Student Journal - The Southern Queensland Student Chapter at The International Conference on Molten Slags, Fluxes and Salts
From 17th -19th of June I had the opportunity to attend the MOLTEN 2024 conference, hosted by AusIMM in the Southbank convention centre, Brisbane. The conference was highly technical, with most speakers coming from academia rather than the industry. The conference opened with a speech about the significant economic and social benefits that Australia has gained from exporting steelmaking coal as well as iron and aluminium ores overseas.
After this, students attended the “slag fundamentals” and “slag recycling” workshops, where speakers presented on topics related to recent innovations. The researchers in these workshops aimed to address the future challenges of declining quality of iron-bearing raw materials (either from worse ore or from more scrap metal), as well as carbon emission constraints. One of the speakers addressed this with his talk "optimizing slag mixtures" while another discussed using hydrogen both for heating and as part of the chemical steelmaking process. This was all quite high level and complicated.
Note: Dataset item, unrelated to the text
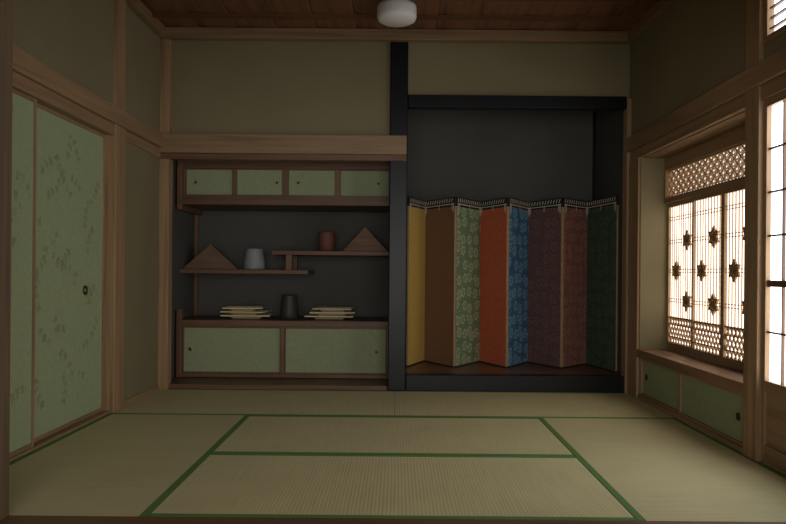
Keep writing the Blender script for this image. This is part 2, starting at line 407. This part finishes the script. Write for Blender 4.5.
def fusuma(name, y0, y1, xf, hy):
    b = MB()
    f = 0.022
    b.box(xf-0.02, xf, y0+f, y1-f, 0.036, 1.744, GREEN)
    for q in ((y0, y0+f, 0.014, 1.764), (y1-f, y1, 0.014, 1.764)):
        b.box(xf-0.025, xf+0.005, q[0], q[1], q[2], q[3], W_z)
    b.box(xf-0.025, xf+0.005, y0+f, y1-f, 0.014, 0.036, W_y); b.box(xf-0.025, xf+0.005, y0+f, y1-f, 1.744, 1.764, W_y)
    b.lathe([(0.029, 0), (0.029, 0.005), (0.021, 0.006), (0.018, 0.002), (0.0005, 0.002)], (xf, hy, 0.785), DARK, 28, 'x')
    b.lathe([(0.013, 0), (0.013, 0.0035), (0.0005, 0.0035)], (xf, hy, 0.785), BRASS, 20, 'x')
    cnt = [0]
    def flat(Q):
        if min(q[0] for q in Q) < y0+0.03 or max(q[0] for q in Q) > y1-0.03 or max(q[1] for q in Q) > 1.73 or min(q[1] for q in Q) < 0.05: return
        cnt[0] = (cnt[0]+1) % 60
        b.add([(xf+0.0003+cnt[0]*0.00002, q[0], q[1]) for q in Q], [list(range(len(Q)))], LEAF)
    def leaf(cy, cz, a, L, w):
        pts = []
        for s, ww in ((0, 0), (0.25, 0.8), (0.5, 1), (0.8, 0.55), (1, 0)):
            pts.append((s*L, ww*w))
        P = pts + [(u, -v) for u, v in pts[-2:0:-1]]
        ca, sa = math.cos(a), math.sin(a)
        flat([(cy+u*ca-v*sa, cz+u*sa+v*ca) for u, v in P])
    rr = random.Random(int(y0*100))
    def spray(cy, cz, a, n):
        for j in range(n):
            a += rr.uniform(-.5, .5)
            ny, nz = cy+0.05*math.cos(a), cz+0.05*math.sin(a)
            nx = (-math.sin(a)*0.001, math.cos(a)*0.001)
            flat([(cy+nx[0], cz+nx[1]), (cy-nx[0], cz-nx[1]), (ny-nx[0], nz-nx[1]), (ny+nx[0], nz+nx[1])])
            m = rr.choice((3, 4, 5, 5)); st = rr.uniform(0.7, 1.25)
            for q in range(m):
                leaf(ny, nz, a+(q-(m-1)/2)*st, rr.uniform(0.024, 0.038), rr.uniform(0.007, 0.011))
            cy, cz = ny, nz
    rows = 12
    for k in range(rows):
        for cx_ in (0.12, 0.40, 0.66):
            cy = y0+cx_*(y1-y0)+rr.uniform(-.08, .12)+(0.08 if k % 2 else 0); cz = 0.12+1.52*k/rows+rr.uniform(-.04, .04)
            if rr.random() < 0.82: spray(cy, cz, rr.choice((0.4, 1.2, 2.0, 2.8)), rr.randint(2, 4))
    b.obj(name)
fusuma('door_1', 3.50, 4.468, XL-0.050, 4.20)
fusuma('door_2', 2.60, 3.545, XL-0.015, 2.72)
box('wall_left_backing', XL-0.16, XL-0.115, YF, 4.7, -0.05, 2.0, mat=TAN, bev=0)

# ------------------------------------------------------------ right wall with bay (tsuke-shoin)
XW = 1.985; BY0, BY1 = 3.43, 5.13
b = MB()
b.box(XR, XR+0.1, 3.5, 5.40, 1.93, ZC+0.02, TAN)
b.box(XR, XR+0.1, 2.59, 3.5, 2.42, ZC+0.02, TAN)
b.box(XR, XR+0.1, 2.59, 3.5, 1.93, 2.03, TAN)
b.obj('wall_right_upper')
box('wall_bay_far', XR, XW+0.1, BY1, BY1+0.06, -0.05, 1.82, mat=TAN, bev=0)
box('wall_bay_near', XR+0.10, XW+0.1, BY0, BY0+0.03, -0.05, 1.82, mat=TAN, bev=0)
box('ceiling_bay', XR+0.02, XW+0.1, BY0+0.03, BY1, 1.757, 1.80, mat=W_y, bev=0)
box('wall_right', XR, XR+0.1, BY1+0.06, 5.40, -0.05, 1.93, mat=TAN, bev=0)
box('trim_bay_jamb_far', XR-0.018, XR+0.10, 5.14, 5.34, 0.0, 1.77, mat=W_z)
box('trim_bay_post', XR-0.022, XR+0.10, 3.425, 3.56, 0.0, 2.67, mat=W_z)
t = MB()
t.box(XR-0.035, XR+0.11, 2.59, 5.34, 1.835, 1.945, W_y); t.box(XR-0.012, XR+0.10, 2.59, 5.34, 1.764, 1.835, W_y)
t.obj('trim_nageshi_right', bev=0.004)
box('trim_bay_ledge', XR-0.02, XW+0.02, 3.56, 5.14, 0.305, 0.362, mat=wood('ledge_wood', (0.27, 0.155, 0.085), 'y', rough=0.4))
b = MB()
b.box(XR, XR+0.05, 3.562, 5.128, 0.0, 0.045, W_y)
b.box(XR, XR+0.05, 3.562, 5.128, 0.285, 0.304, W_y)
for y0, y1 in ((5.105, 5.128), (4.40, 4.43), (3.562, 3.585)): b.box(XR+0.002, XR+0.04, y0, y1, 0.045, 0.285, W_z)
b.box(XR+0.02, XR+0.03, 4.43, 5.105, 0.045, 0.285, GREEN2); b.box(XR+0.012, XR+0.022, 3.585, 4.40, 0.045, 0.285, GREEN2)
for yy, xx in ((5.04, XR+0.02), (3.67, XR+0.012)):
    b.lathe([(0.022, 0), (0.022, -0.004), (0.016, -0.005), (0.014, -0.001), (0.0005, -0.001)], (xx, yy, 0.17), DARK, 24, 'x')
b.box(XR+0.05, XW, 3.562, 5.128, 0.0, 0.30, UNDER)
b.obj('bay_low_cabinet', bev=0.0012)

bounds = [5.128, 4.66, 4.22, 3.79, 3.462]
Z0, Z1 = 0.365, 1.425
wb = MB()
def ringpoly(b, x0, x1, pts, w, mat):
    for k in range(len(pts)): b.barYZ(x0, x1, pts[k], pts[(k+1) % len(pts)], w, mat)
def medallion(b, xo, cy, cz, R=0.068):      # six-petal star of diamonds in a hexagon
    for k in range(6):
        t_ = k*math.pi/3+math.pi/6
        P = [(cy+r*math.cos(t_+o), cz+r*math.sin(t_+o)) for r, o in ((0.010, 0), (R*0.58, 0.5), (R, 0), (R*0.58, -0.5))]
        ringpoly(b, xo-0.007+k*0.0003, xo+0.006, P, 0.007, KUMD)
        b.barYZ(xo-0.004, xo+0.006, (cy, cz), (cy+R*math.cos(t_), cz+R*math.sin(t_)), 0.005, KUMD)
    P = [(cy+R*0.62*math.cos(k*math.pi/3), cz+R*0.62*math.sin(k*math.pi/3)) for k in range(6)]
    ringpoly(b, xo-0.009, xo+0.004, P, 0.007, KUMD)
ry0, ry1, rz0, rz1 = 3.462, BY1-0.02, 1.462, 1.665
wb.box(XW-0.03, XW+0.03, ry0, ry1, Z1, rz0, W_y); wb.box(XW-0.03, XW+0.03, ry0, ry1, rz1, 1.755, W_y)
wb.box(XW-0.03, XW+0.03, BY1-0.02, BY1, Z1, 1.755, W_z)
wb.box(XW+0.02, XW+0.024, ry0, ry1, rz0, rz1, PAP_RAN)
s = ry0-0.3; zm = (rz0+rz1)/2
while s < ry1+0.3:
    for j, d in enumerate(((1, 0.8), (1, -0.8))):
        q = clip((s, zm), d, ry0, ry1, rz0, rz1)
        if q: wb.barYZ(XW-0.004+j*0.002, XW+0.006+j*0.002, q[0], q[1], 0.007, KUMD)
    # small diamonds nested at the cell centres
    for kz in (-2, -1, 0, 1, 2):
        cy = s+0.0425+(0.0425 if kz % 2 else 0); cz = zm+kz*0.034
        if ry0+0.02 < cy < ry1-0.02 and rz0+0.015 < cz < rz1-0.015:
            ringpoly(wb, XW-0.003, XW+0.003, [(cy-0.020, cz), (cy, cz+0.016), (cy+0.020, cz), (cy, cz-0.016)], 0.004, KUM)
    s += 0.085
for zz in (rz0+0.006, rz1-0.006): wb.box(XW-0.007, XW+0.01, ry0, ry1, zz-0.004, zz+0.004, KUM)
for i in range(4):
    y1, y0 = bounds[i], bounds[i+1]
    xo = XW + (0.008 if i in (0, 3) else -0.012)
    f = 0.022
    wb.box(xo-0.012, xo+0.012, y0, y0+f, Z0, Z1, W_z); wb.box(xo-0.012, xo+0.012, y1-f, y1, Z0, Z1, W_z)
    wb.box(xo-0.012, xo+0.012, y0+f, y1-f, Z0, Z0+0.055, W_y); wb.box(xo-0.012, xo+0.012, y0+f, y1-f, Z1-0.03, Z1, W_y)
    wb.box(xo+0.008, xo+0.010, y0+f, y1-f, Z0+0.055, Z1-0.03, PAP_BAY)
    a0, a1 = y0+f, y1-f
    n = max(3, round((a1-a0)/0.040))
    for k in range(1, n):
        yy = a0+(a1-a0)*k/n
        wb.box(xo-0.003, xo+0.005, yy-0.0022, yy+0.0022, 0.607, Z1-0.03, KUM)
    wb.box(xo-0.005, xo+0.007, a0, a1, 0.595, 0.607, KUM)
    for zz in (0.725, 0.935, 1.145, 1.31):
        for e in (-0.010, 0.010): wb.box(xo-0.002, xo+0.006, a0, a1, zz+e-0.002, zz+e+0.002, KUM)
    z0, z1 = Z0+0.055, 0.595
    s = a0-0.2
    while s < a1+0.2:
        for j, d in enumerate(((1, 1.5), (1, -1.5))):
            q = clip((s, (z0+z1)/2), d, a0, a1, z0, z1)
            if q: wb.barYZ(xo-0.004+j*0.002, xo+0.005+j*0.002, q[0], q[1], 0.008, KUMD)
        s += 0.046
    for kz in (0.25, 0.75): wb.box(xo-0.006, xo+0.004, a0, a1, z0+(z1-z0)*kz-0.003, z0+(z1-z0)*kz+0.003, KUMD)
    for u, zz in ((0.30, 1.145), (0.72, 0.935), (0.30, 0.725)):
        medallion(wb, xo, a0+(a1-a0)*u, zz)
wb.obj('window_1')

# shoji door right foreground
d = MB()
y0, y1 = 2.60, 3.423; xo = XR+0.018; st = 0.028
d.box(xo-0.015, xo+0.015, y1-st, y1, 0.014, 1.762, W_z); d.box(xo-0.015, xo+0.015, y0, y0+st, 0.014, 1.762, W_z)
a0, a1 = y0+st, y1-st
d.box(xo-0.015, xo+0.015, a0, a1, 0.014, 0.09, W_y); d.box(xo-0.015, xo+0.015, a0, a1, 1.725, 1.762, W_y); d.box(xo-0.015, xo+0.015, a0, a1, 0.35, 0.40, W_y)
d.box(xo-0.006, xo+0.006, a0, a1, 0.09, 0.35, W_y)
d.box(xo+0.009, xo+0.011, a0, a1, 0.40, 1.725, PAP_DOOR)
for k in range(1, 6):
    yy = a0+(a1-a0)*k/6; d.box(xo-0.006, xo+0.008, yy-0.004, yy+0.004, 0.40, 1.725, D_z)
for zz in (0.635, 0.87, 1.10, 1.31, 1.52):
    w = 0.016 if zz == 0.87 else 0.0045
    d.box(xo-0.007, xo+0.0078, a0, a1, zz-w, zz+w, D_z)
d.obj('door_3')
w2 = MB()
w2.box(XR+0.03, XR+0.034, 2.62, 3.385, 2.065, 2.39, PAP_DOOR)
for q in ((2.62, 3.385, 2.03, 2.065), (2.62, 3.385, 2.39, 2.42)): w2.box(XR-0.005, XR+0.05, *q, W_y)
w2.box(XR-0.005, XR+0.05, 3.385, 3.423, 2.03, 2.42, W_z); w2.box(XR-0.005, XR+0.05, 2.59, 2.62, 2.03, 2.42, W_z)
zz = 2.10
while zz < 2.39: w2.box(XR+0.01, XR+0.028, 2.62, 3.385, zz-0.004, zz+0.004, D_x); zz += 0.05
w2.obj('window_2')
box('trim_door_sill_right', XR, XR+0.1, 2.59, 3.42, -0.055, 0.012, mat=W_y)
box('baseboard_right', XR-0.012, XR, 3.56, 5.14, 0.0, 0.03, mat=W_y)

# ------------------------------------------------------------ front wall & unseen room shell, added to contain the light
b = MB()
b.box(-2.7, -1.50, 2.45, 2.57, 0.002, 2.78, TAN); b.box(1.58, 2.7, 2.45, 2.57, 0.002, 2.78, TAN)
b.box(-1.50, 1.58, 2.45, 2.57, 2.06, 2.78, TAN)
b.obj('wall_front')
t = MB(); t.box(-1.50, -1.413, 2.44, 2.58, 0.002, 2.06, D_f); t.box(1.50, 1.58, 2.44, 2.58, 0.002, 2.06, D_f); t.box(-1.413, 1.5, 2.44, 2.58, 1.98, 2.06, D_x)
t.obj('trim_front_opening', bev=0.004)
b = MB()
b.box(-2.7, -2.6, -1.7, 2.45, -0.05, 2.6, TAN); b.box(2.6, 2.7, -1.7, 2.45, -0.05, 2.6, TAN)
b.box(-2.7, -1.7, -1.7, -1.6, -0.05, 2.6, TAN); b.box(1.7, 2.7, -1.7, -1.6, -0.05, 2.6, TAN)
b.box(-1.7, 1.7, -1.7, -1.6, 2.1, 2.6, TAN)  # opening below is left for the added fill lamp
b.obj('wall_unseen_enclosure')
box('ceiling_unseen_enclosure', -2.7, 2.7, -1.7, 2.45, 2.6, 2.7, mat=CEIL, bev=0)

# ------------------------------------------------------------ ceiling lamp
lm = plain('lamp_opal_glass', (0.88, 0.88, 0.86), rough=0.35, var=0.02)
LM = MB()
LM.lathe([(0.07, 0.0), (0.07, -0.02), (0.0005, -0.02)], (0, 0, 0), plain('lamp_base_white', (0.6, 0.6, 0.6)), 40)
LM.lathe([(0.10, -0.02), (0.132, -0.03), (0.135, -0.05), (0.135, -0.105), (0.128, -0.125), (0.105, -0.138), (0.0005, -0.144)], (0, 0, 0), lm, 56)
LM.obj('ceiling_lamp', loc=(-0.01, 4.78, ZC+0.001))

# ------------------------------------------------------------ lights
def area(name, loc, rot, sx, sy, e, col):
    L = bpy.data.lights.new(name, 'AREA'); L.shape = 'RECTANGLE'; L.size = sx; L.size_y = sy; L.energy = e; L.color = col
    o = bpy.data.objects.new(name, L); scene.collection.objects.link(o); o.location = loc; o.rotation_euler = rot; return o
area('rear_fill_light', (0.3, -1.55, 1.1), (math.radians(90), 0, 0), 3.2, 1.9, 84, (1.0, 0.965, 0.90))  # fill lamp added behind the camera at an invented opening
wd = bpy.data.worlds.new('sky'); scene.world = wd; wd.use_nodes = True
wd.node_tree.nodes['Background'].inputs[0].default_value = (0.6, 0.75, 1, 1)
wd.node_tree.nodes['Background'].inputs[1].default_value = 0.4

# ------------------------------------------------------------ camera
cd = bpy.data.cameras.new('camera'); cam = bpy.data.objects.new('camera', cd); scene.collection.objects.link(cam)
cd.sensor_width = 36; cd.lens = 702/786*36; cd.shift_x = -3/786; cd.shift_y = 10/786; cd.clip_start = 0.05
cam.matrix_world = Matrix.Translation((0, 0, 0.91)) @ Matrix.Rotation(math.radians(90), 4, 'X') @ Matrix.Rotation(math.radians(0.5), 4, 'Z')
scene.camera = cam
Luckily, the next speaker did a great job of explaining his presentation "understanding phosphorus in oxygen steelmaking" to an uneducated audience and was able to turn what first seemed a dense topic into an entertaining speech.
Overall, MOLTEN 2024 was an awesome conference, and well set up for the many different niche topics, with multiple different streams of presentations running at the same time. It was also inspiring to see just how many highly skilled people there are all over the world hard at work getting the most value for money from the end products of stuff mined here in Australia.
The keynote speakers did a great job of asserting the importance of producing seemingly ordinary materials like steel and aluminium at higher efficiencies, while emitting less C02 in the process.
This was a great event to attend, and I highly recommend attending MOLTEN to any young professionals in the steelmaking industry.